Na pierwszy rzut oka wyglądają jak siostry, ale to błędne wrażenie. Pani Lucyna Sikora oraz jej córka mają wspólną pasję do której Justyna – na zdjęciu po lewej- długo nie mogła się przekonać. Gdy mama po raz pierwszy zmusiła ją, żeby weszła do Doliny Pięciu Stawów powiedziała potem, że jest to gorsze niż jazda na motorze. A przed tym mama od lat ją przestrzegała, jako bardzo niebezpiecznym zajęciem.
Pani Lucyna Sikora po górach wspina się od lat i swoją pasją zaraziła córkę. Początkowo Justyna nie chciała dzielić pasji mamy, ale ona chyba wiedziała co robi ciągnąc córkę w góry. Po pierwszym męczącym wyjściu w polskie Tatry córka nie była zachwycona.
-Mama zawsze mi mówiła, że jazda na motorze jest bardzo niebezpieczna i zniechęcała mnie do tego – mówi Justyna Sikora. Gdy zeszłam z tej Doliny Pięciu Stawów powiedziałam jej, że to wędrowanie to gorsze niż jazda na motorze. Myślałam, że nigdy więcej w żadne góry nie pójdę.
Mama dzielnie zniosła narzekania córki, licząć na to, że obudzi się w niej miłość do gór. I nie myliła się. Gerlach, Elbrus, Mont Blanc, a kilka dni temu Kilimadżaro – najwyższy szczyt Afryki. Kolejne góry zdobywają już razem, a Justyna nie narzeka na trudy wspinaczki. Wręcz przeciwnie. Sama planuje kolejne wyprawy. Kilka tygodni temu wybrały się do Afryki, aby zdobyć najwyższy szczyt tego kontynentu.
-Na Kilimandżaro wspinaczka trwa sześć dni. Trasa zaczyna się w tropikalnej dżungli w temperaturze plus 30 stopni. Na szczycie jest minus 20. Ta wędrówka naprawdę była wyczerpująca. W namiotach, gdzie nocowaliśmy, zwłaszcza na dużych wysokościach było zimno. Trzeba było wiele odwagi, aby rankiem wyjść z ciepłego śpiwora i przebrać się w strój wspinaczkowy i ruszyć dalej – opowiada Justyna Sikora. Ale samo wyjście na szczyt to było niesamowite przeżycie. Zdobyłyśmy go razem z mamą. To niesamowita satysfakcja.

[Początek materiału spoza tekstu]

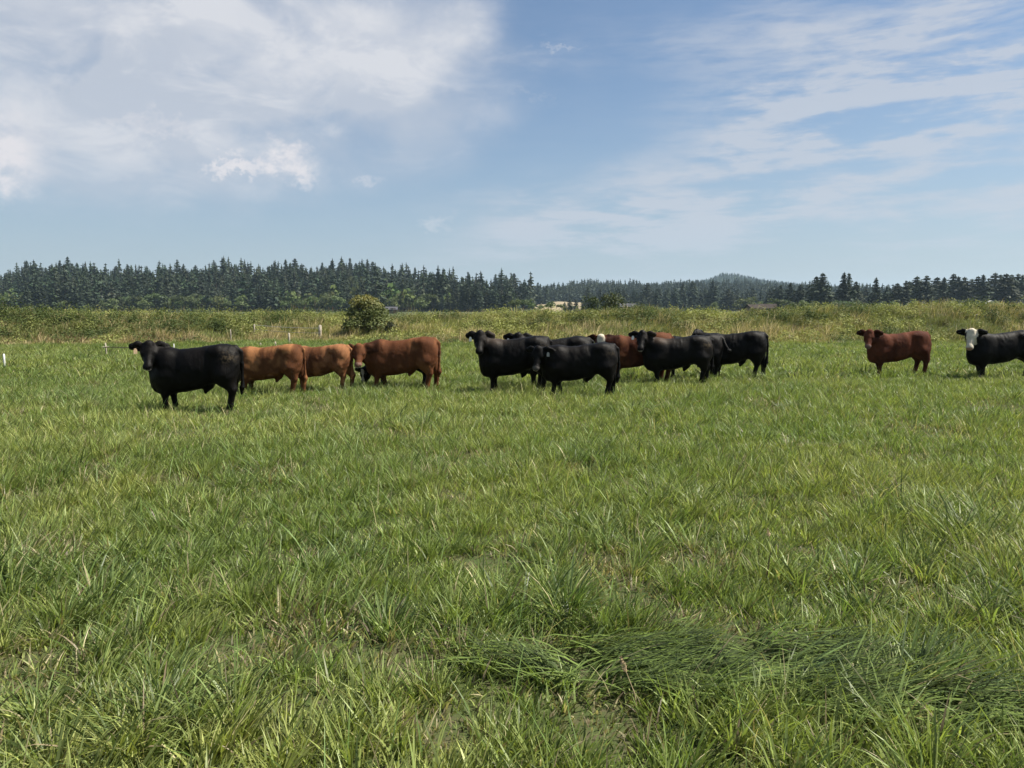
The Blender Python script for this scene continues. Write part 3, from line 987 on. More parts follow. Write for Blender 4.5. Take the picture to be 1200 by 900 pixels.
def build_single_trees():
    rg = random.Random(3)
    # skyline standouts on the left hill  (px, top py)
    peaks = [(18, 311), (31, 304), (41, 307), (50, 306), (62, 303), (70, 302), (79, 301), (90, 305), (97, 308), (108, 313), (128, 306), (136, 309), (148, 310), (172, 308), (180, 310),
             (193, 311), (207, 304), (215, 309), (229, 309), (239, 303), (251, 304), (263, 301), (271, 309), (288, 311), (311, 303), (319, 309), (335, 303), (345, 303), (360, 307),
             (377, 308), (388, 305), (400, 304), (409, 303), (417, 306), (430, 302), (437, 307), (450, 313), (463, 316), (480, 317), (497, 320), (505, 321), (520, 325), (537, 322), (548, 319),
             (570, 320), (580, 321), (593, 322), (603, 321), (612, 326), (622, 327), (630, 331), (640, 334)]
    for px, py in peaks:
        if rg.random() < .28: continue
        py += abs(rg.gauss(0, 2.2)) - 1
        Y = YL1 - 8 - rg.random() * 12
        top = at_dist(px, py, Y); z = float(hill_left(np.array(top[0]), np.array(Y))) - .5
        h = max(15, top[2] - z)
        tree_obj(rg.choice(CONS + CONS[1:2] + OLDC[1:]), 'conifer', top[0], Y, top[2] - h, h, 'pointed dark conifer breaking the skyline of the left hill', 'conifer', 'conifers along the skyline of the left hill')
    # front row at the foot of the left hill
    for i in range(110):
        px = -70 + i * 6.25 + rg.uniform(-2.5, 2.5)
        Y = YL0 - 6 + rg.random() * 22
        if px > 606: break
        x = (px - 600) / 900 * Y
        if fbm(px / 60, 1.5, 4, 2) > .52 or rg.random() < .12:
            tree_obj(rg.choice(BRDS), 'broadleaf_tree', x, Y, -.2, rg.uniform(7, 12), 'rounded grey green broadleaf tree at the foot of the wooded left hill', 'tree', 'broadleaf trees at the foot of the left hill', 1.1)
        else:
            tree_obj(rg.choice(CONS), 'conifer', x, Y, -.2, rg.uniform(10, 18), 'dark conifer in the front row at the foot of the left hill', 'conifer', 'front row of conifers below the left hill')
    # middle: rounded trees in front of the meadow
    for px, top, Y, w in ((604, 349, 300, 1.25), (614, 350, 310, 1.1), (622, 352, 320, 1.0), (634, 356, 330, 1.0), (646, 352, 300, 1.2), (655, 356, 340, 1.0)):
        p = at_dist(px, top, Y); tree_obj(rg.choice(BRDS), 'broadleaf_tree', p[0], Y, -.3, p[2] + .3, 'rounded green tree below the straw coloured meadow', 'tree', 'rounded trees in front of the meadow', w)
    for px, top, Y in ((668, 350, 420), (662, 354, 430), (675, 351, 440), (684, 352, 450)):
        p = at_dist(px, top, Y); tree_obj(CONS[3], 'conifer', p[0], Y, -.3, p[2] + .3, 'broad dark conifer beside the straw coloured meadow', 'conifer', 'conifers beside the meadow', 1.3)
    # middle belt, x 690-900
    for i in range(46):
        px = 690 + i * 4.7 + rg.uniform(-2, 2); Y = rg.uniform(560, 640)
        top = 340 + rg.uniform(-6, 7) - (5 if 755 < px < 845 else 0)
        p = at_dist(px, top, Y)
        tree_obj(rg.choice(CONS + OLDC), 'conifer', p[0], Y, -.3, p[2] + .3, 'dark conifer in the tree belt behind the middle of the bank', 'conifer', 'conifers in the middle tree belt', rg.uniform(1, 1.3))
    for px, top, w in ((868, 349, 1.3), (880, 347, 1.4), (906, 349, 1.3), (892, 352, 1.0), (838, 353, 1.0)):
        p = at_dist(px, top, 470); tree_obj(BRDS[1], 'broadleaf_tree', p[0], 470, -.3, p[2] + .3, 'light green rounded tree in front of the middle tree belt', 'tree', 'light green trees before the middle belt', w)
    # right-hand belt, tall old conifers, 340-430 m
    right = [(915, 334, 0), (927, 331, 0), (938, 333, 1), (948, 334, 0), (1040, 335, 0), (1052, 332, 1), (1062, 329, 0), (1068, 331, 0),
             (1076, 324, 1), (1086, 323, 1), (1099, 325, 0), (1107, 325, 0), (1118, 321, 1), (1124, 324, 0), (1131, 325, 0), (1139, 327, 0), (1147, 324, 1), (1153, 322, 0),
             (1159, 327, 0), (1165, 320, 0), (1172, 322, 0), (1179, 321, 0), (1186, 322, 1), (1193, 321, 0), (1199, 322, 0), (1206, 321, 0), (1214, 323, 1), (1224, 322, 0), (1236, 324, 0), (1250, 321, 1),
             (1265, 324, 0), (1280, 320, 0)]
    for px, top, k in right:
        Y = rg.uniform(360, 430); p = at_dist(px, top, Y)
        me = rg.choice(OLDC) if k else rg.choice(CONS)
        tree_obj(me if k or rg.random() < .5 else rg.choice(OLDC), 'conifer', p[0], Y, -.3, p[2] + .3, 'tall dark conifer in the belt along the right side', 'conifer', 'tall conifers in the right hand belt', 1.2 if k else 1.3)
    for i in range(58):       # second row closes the belt
        px = 905 + i * 6.6 + rg.uniform(-3, 3); Y = rg.uniform(440, 520); p = at_dist(px, 339 + rg.uniform(-4, 5) - (7 if px > 1065 else 0), Y)
        tree_obj(rg.choice(CONS + OLDC), 'conifer', p[0], Y, -.3, p[2] + .3, 'shorter conifer filling the belt behind the tall ones on the right', 'conifer', 'second row of conifers on the right', 1.5)
    for px, top, k, lab in ((965, 320, 1, 'massive dark conifer, left of the twin pointed ones right of centre'), (989, 319, 0, 'left one of two slim pointed conifers rising together'),
                            (996, 320, 0, 'right one of two slim pointed conifers rising together'), (1027, 325, 0, 'lone slim conifer standing above the low gap in the belt'),
                            (1003, 330, 1, 'bushy conifer just right of the two slim pointed ones'), (957, 324, 1, 'bushy conifer leaning on the left of the massive dark one')):
        Y = 345 + rg.random() * 12; p = at_dist(px, top, Y)
        tree_obj(OLDC[0] if k else CONS[0], 'conifer', p[0], Y, -.3, p[2] + .3, lab, 'conifer', None, .95 if k else 1.0)
    for i in range(26):
        px = 905 + i * 12 + rg.uniform(-4, 4); Y = rg.uniform(300, 335); p = at_dist(px, 353 + rg.uniform(-4, 4), Y)
        tree_obj(rg.choice(BRDS), 'broadleaf_tree', p[0], Y, -.3, p[2] + .3, 'low rounded green tree at the foot of the right hand belt', 'tree', 'low trees below the right hand belt', 1.3)


build_single_trees()


def shrub(name, px, base_py, top_py, Y, wpx, seed, n, leaf, col, tip, label, cat, lobes=9):
    p = at_dist(px, top_py, Y)
    z0 = float(gz(np.array(p[0]), np.array(Y))) - .03
    h = p[2] - z0; w = wpx / 900 * Y
    root = empty(name, (p[0], Y, z0)); tag(root, label, cat)
    V, C, lob = broad_arrays(seed, n=n, lobes=lobes, leaf=leaf, w=.5, col=col, tip=tip, low=8)
    ext = (V[:, 0].max() - V[:, 0].min())
    sx = w / ext
    zr = V[:, 2] / V[:, 2].max()
    V = V * np.stack([sx * (1.18 - .42 * zr ** 1.5), sx * (1.18 - .42 * zr ** 1.5), np.full(len(V), h / V[:, 2].max())], 1)
    acc = Acc(); acc.add(V, np.arange(len(V)), np.full(len(V) // 4, 4), C)
    link('crown', acc.mesh(name + '_crown', M_BROAD), root)
    acc = Acc()
    for i, L in enumerate(lob):
        e = np.array(L[:3]) * np.array([sx, sx, h / 1.0])
        tube(acc, [(0.04 * math.cos(i), .04 * math.sin(i), 0), e * np.array([.35, .35, .5]), e * .95], [.035, .022, .008], 5)
    link('stem', acc.mesh(name + '_stem', M_BARK), root)
    return root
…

Wyprawa na Kilimandżaro miała miejsce kilka dni temu.
„Kilimandżaro – 5 895 m – zdobyte! Początek trasy w pięknej sceneri lasu tropikalnego i temperaturze + 30 C, a po 4 dniach wędrówki szczyt😀 – piękne słońce , śnieg , porywisty wiatr i -20 C. Wysokość i wiatr bardzo przeszkadzały, ale wyśmienite towarzystwo i siła woli po raz kolejny pozwoliły odnieś sukces🎉💪👸” – napisała na swoim profilu FB Justyna Sikora.